-- Begin Collected data --

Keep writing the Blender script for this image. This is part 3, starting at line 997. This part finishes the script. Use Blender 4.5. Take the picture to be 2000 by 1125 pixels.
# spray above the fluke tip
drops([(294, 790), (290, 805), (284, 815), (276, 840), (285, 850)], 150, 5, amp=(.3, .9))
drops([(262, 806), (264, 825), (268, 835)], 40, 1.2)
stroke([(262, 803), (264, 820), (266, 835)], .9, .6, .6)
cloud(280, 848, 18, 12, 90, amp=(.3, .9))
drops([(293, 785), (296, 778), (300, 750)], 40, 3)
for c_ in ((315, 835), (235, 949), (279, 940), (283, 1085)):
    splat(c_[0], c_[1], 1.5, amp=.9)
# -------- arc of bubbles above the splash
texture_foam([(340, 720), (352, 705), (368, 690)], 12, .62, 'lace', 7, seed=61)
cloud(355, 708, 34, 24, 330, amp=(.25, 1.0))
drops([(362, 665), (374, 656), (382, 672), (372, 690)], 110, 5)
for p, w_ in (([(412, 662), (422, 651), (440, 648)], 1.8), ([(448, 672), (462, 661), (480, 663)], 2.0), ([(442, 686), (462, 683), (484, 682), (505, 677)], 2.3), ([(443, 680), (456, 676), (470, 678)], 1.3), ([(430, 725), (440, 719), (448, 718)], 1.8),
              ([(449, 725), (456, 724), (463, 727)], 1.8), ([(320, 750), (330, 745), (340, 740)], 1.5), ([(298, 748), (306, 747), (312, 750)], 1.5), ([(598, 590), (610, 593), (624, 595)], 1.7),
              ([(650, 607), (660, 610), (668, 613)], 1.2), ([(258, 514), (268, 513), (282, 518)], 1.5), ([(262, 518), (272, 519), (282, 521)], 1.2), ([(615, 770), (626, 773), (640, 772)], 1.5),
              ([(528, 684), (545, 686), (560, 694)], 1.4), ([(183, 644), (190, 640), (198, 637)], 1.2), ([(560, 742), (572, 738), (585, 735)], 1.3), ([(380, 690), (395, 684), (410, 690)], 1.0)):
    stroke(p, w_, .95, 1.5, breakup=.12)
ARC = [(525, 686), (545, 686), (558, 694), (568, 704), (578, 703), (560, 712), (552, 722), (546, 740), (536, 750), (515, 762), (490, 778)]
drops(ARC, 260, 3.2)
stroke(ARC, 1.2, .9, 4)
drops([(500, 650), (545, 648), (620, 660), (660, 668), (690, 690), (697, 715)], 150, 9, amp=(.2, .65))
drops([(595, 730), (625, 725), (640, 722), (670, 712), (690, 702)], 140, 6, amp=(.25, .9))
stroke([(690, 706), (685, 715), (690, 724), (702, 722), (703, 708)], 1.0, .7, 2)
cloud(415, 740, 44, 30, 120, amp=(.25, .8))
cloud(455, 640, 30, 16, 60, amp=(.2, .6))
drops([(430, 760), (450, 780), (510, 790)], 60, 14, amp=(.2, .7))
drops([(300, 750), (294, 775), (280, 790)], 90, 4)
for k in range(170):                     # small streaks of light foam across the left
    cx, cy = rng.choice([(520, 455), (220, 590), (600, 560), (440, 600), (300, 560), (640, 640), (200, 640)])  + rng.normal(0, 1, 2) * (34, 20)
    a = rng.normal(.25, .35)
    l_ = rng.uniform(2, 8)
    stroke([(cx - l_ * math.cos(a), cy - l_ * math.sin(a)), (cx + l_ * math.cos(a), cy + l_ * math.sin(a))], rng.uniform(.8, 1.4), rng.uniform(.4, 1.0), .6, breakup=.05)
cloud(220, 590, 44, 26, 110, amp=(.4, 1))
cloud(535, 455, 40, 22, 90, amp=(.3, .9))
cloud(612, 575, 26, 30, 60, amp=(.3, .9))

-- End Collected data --

Description of the task:
Copy all of the material word for word.

Completed task:
Keep writing the Blender script for this image. This is part 3, starting at line 997. This part finishes the script. Use Blender 4.5. Take the picture to be 2000 by 1125 pixels.
# spray above the fluke tip
drops([(294, 790), (290, 805), (284, 815), (276, 840), (285, 850)], 150, 5, amp=(.3, .9))
drops([(262, 806), (264, 825), (268, 835)], 40, 1.2)
stroke([(262, 803), (264, 820), (266, 835)], .9, .6, .6)
cloud(280, 848, 18, 12, 90, amp=(.3, .9))
drops([(293, 785), (296, 778), (300, 750)], 40, 3)
for c_ in ((315, 835), (235, 949), (279, 940), (283, 1085)):
    splat(c_[0], c_[1], 1.5, amp=.9)
# -------- arc of bubbles above the splash
texture_foam([(340, 720), (352, 705), (368, 690)], 12, .62, 'lace', 7, seed=61)
cloud(355, 708, 34, 24, 330, amp=(.25, 1.0))
drops([(362, 665), (374, 656), (382, 672), (372, 690)], 110, 5)
for p, w_ in (([(412, 662), (422, 651), (440, 648)], 1.8), ([(448, 672), (462, 661), (480, 663)], 2.0), ([(442, 686), (462, 683), (484, 682), (505, 677)], 2.3), ([(443, 680), (456, 676), (470, 678)], 1.3), ([(430, 725), (440, 719), (448, 718)], 1.8),
              ([(449, 725), (456, 724), (463, 727)], 1.8), ([(320, 750), (330, 745), (340, 740)], 1.5), ([(298, 748), (306, 747), (312, 750)], 1.5), ([(598, 590), (610, 593), (624, 595)], 1.7),
              ([(650, 607), (660, 610), (668, 613)], 1.2), ([(258, 514), (268, 513), (282, 518)], 1.5), ([(262, 518), (272, 519), (282, 521)], 1.2), ([(615, 770), (626, 773), (640, 772)], 1.5),
              ([(528, 684), (545, 686), (560, 694)], 1.4), ([(183, 644), (190, 640), (198, 637)], 1.2), ([(560, 742), (572, 738), (585, 735)], 1.3), ([(380, 690), (395, 684), (410, 690)], 1.0)):
    stroke(p, w_, .95, 1.5, breakup=.12)
ARC = [(525, 686), (545, 686), (558, 694), (568, 704), (578, 703), (560, 712), (552, 722), (546, 740), (536, 750), (515, 762), (490, 778)]
drops(ARC, 260, 3.2)
stroke(ARC, 1.2, .9, 4)
drops([(500, 650), (545, 648), (620, 660), (660, 668), (690, 690), (697, 715)], 150, 9, amp=(.2, .65))
drops([(595, 730), (625, 725), (640, 722), (670, 712), (690, 702)], 140, 6, amp=(.25, .9))
stroke([(690, 706), (685, 715), (690, 724), (702, 722), (703, 708)], 1.0, .7, 2)
cloud(415, 740, 44, 30, 120, amp=(.25, .8))
cloud(455, 640, 30, 16, 60, amp=(.2, .6))
drops([(430, 760), (450, 780), (510, 790)], 60, 14, amp=(.2, .7))
drops([(300, 750), (294, 775), (280, 790)], 90, 4)
for k in range(170):                     # small streaks of light foam across the left
    cx, cy = rng.choice([(520, 455), (220, 590), (600, 560), (440, 600), (300, 560), (640, 640), (200, 640)])  + rng.normal(0, 1, 2) * (34, 20)
    a = rng.normal(.25, .35)
    l_ = rng.uniform(2, 8)
    stroke([(cx - l_ * math.cos(a), cy - l_ * math.sin(a)), (cx + l_ * math.cos(a), cy + l_ * math.sin(a))], rng.uniform(.8, 1.4), rng.uniform(.4, 1.0), .6, breakup=.05)
cloud(220, 590, 44, 26, 110, amp=(.4, 1))
cloud(535, 455, 40, 22, 90, amp=(.3, .9))
cloud(612, 575, 26, 30, 60, amp=(.3, .9))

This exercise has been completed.